◆ **What is asked**
Begin with the first line and repeat exactly through the line containing "dark rag', 'stone')"; leave every image out.

++++ Data block ++++

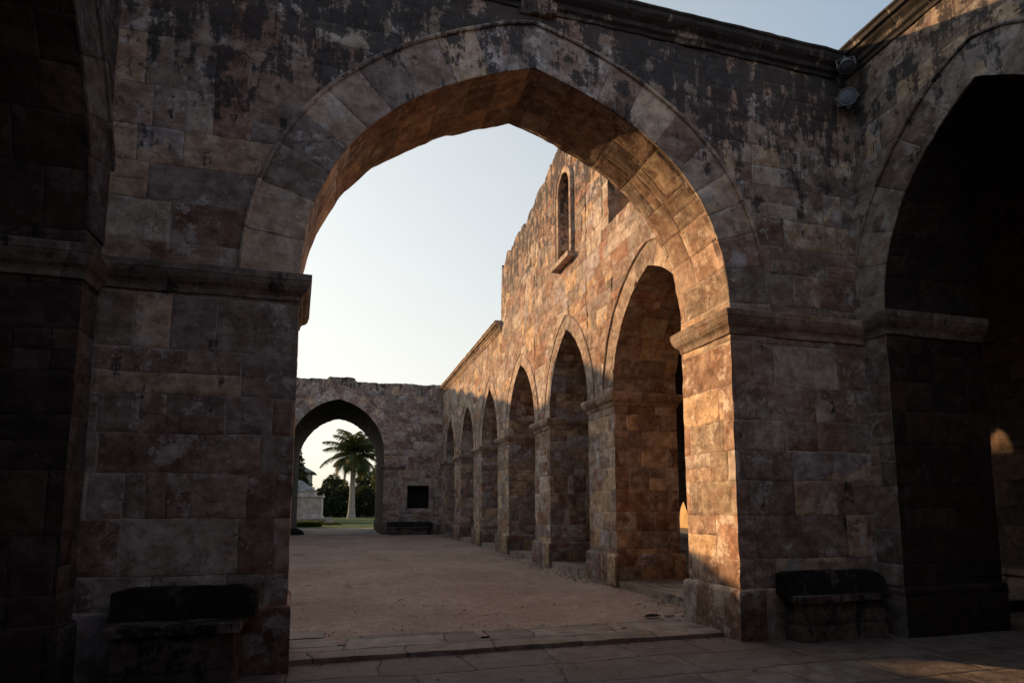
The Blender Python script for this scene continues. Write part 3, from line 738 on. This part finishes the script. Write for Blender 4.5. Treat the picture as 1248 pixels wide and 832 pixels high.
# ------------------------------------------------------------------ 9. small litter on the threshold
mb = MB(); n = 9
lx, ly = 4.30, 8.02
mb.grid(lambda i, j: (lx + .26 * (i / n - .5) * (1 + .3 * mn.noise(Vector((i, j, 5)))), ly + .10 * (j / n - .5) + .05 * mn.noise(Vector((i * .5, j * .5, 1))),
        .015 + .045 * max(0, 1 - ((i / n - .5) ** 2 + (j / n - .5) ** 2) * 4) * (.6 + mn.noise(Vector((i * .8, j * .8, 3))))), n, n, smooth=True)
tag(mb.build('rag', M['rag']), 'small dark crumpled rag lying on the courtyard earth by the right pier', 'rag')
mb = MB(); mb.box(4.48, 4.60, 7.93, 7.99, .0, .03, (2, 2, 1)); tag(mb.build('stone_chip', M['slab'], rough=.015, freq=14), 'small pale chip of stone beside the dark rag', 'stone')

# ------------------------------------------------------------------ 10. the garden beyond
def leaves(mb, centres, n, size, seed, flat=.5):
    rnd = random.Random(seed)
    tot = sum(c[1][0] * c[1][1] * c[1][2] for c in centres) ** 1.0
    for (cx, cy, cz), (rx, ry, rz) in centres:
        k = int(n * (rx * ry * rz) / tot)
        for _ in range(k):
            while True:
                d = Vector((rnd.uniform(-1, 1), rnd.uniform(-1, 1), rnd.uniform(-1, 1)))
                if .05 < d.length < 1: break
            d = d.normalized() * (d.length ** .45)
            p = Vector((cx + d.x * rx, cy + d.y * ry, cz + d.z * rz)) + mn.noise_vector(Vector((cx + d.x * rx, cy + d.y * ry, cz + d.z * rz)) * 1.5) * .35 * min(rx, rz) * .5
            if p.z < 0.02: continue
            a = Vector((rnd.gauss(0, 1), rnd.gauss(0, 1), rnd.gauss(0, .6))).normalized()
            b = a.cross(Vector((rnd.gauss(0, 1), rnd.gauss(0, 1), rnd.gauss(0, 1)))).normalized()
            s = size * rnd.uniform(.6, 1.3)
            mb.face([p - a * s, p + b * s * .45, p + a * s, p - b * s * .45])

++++

◆ **Result**
The Blender Python script for this scene continues. Write part 3, from line 738 on. This part finishes the script. Write for Blender 4.5. Treat the picture as 1248 pixels wide and 832 pixels high.
# ------------------------------------------------------------------ 9. small litter on the threshold
mb = MB(); n = 9
lx, ly = 4.30, 8.02
mb.grid(lambda i, j: (lx + .26 * (i / n - .5) * (1 + .3 * mn.noise(Vector((i, j, 5)))), ly + .10 * (j / n - .5) + .05 * mn.noise(Vector((i * .5, j * .5, 1))),
        .015 + .045 * max(0, 1 - ((i / n - .5) ** 2 + (j / n - .5) ** 2) * 4) * (.6 + mn.noise(Vector((i * .8, j * .8, 3))))), n, n, smooth=True)
tag(mb.build('rag', M['rag']), 'small dark crumpled rag lying on the courtyard earth by the right pier', 'rag')
mb = MB(); mb.box(4.48, 4.60, 7.93, 7.99, .0, .03, (2, 2, 1)); tag(mb.build('stone_chip', M['slab'], rough=.015, freq=14), 'small pale chip of stone beside the dark rag', 'stone')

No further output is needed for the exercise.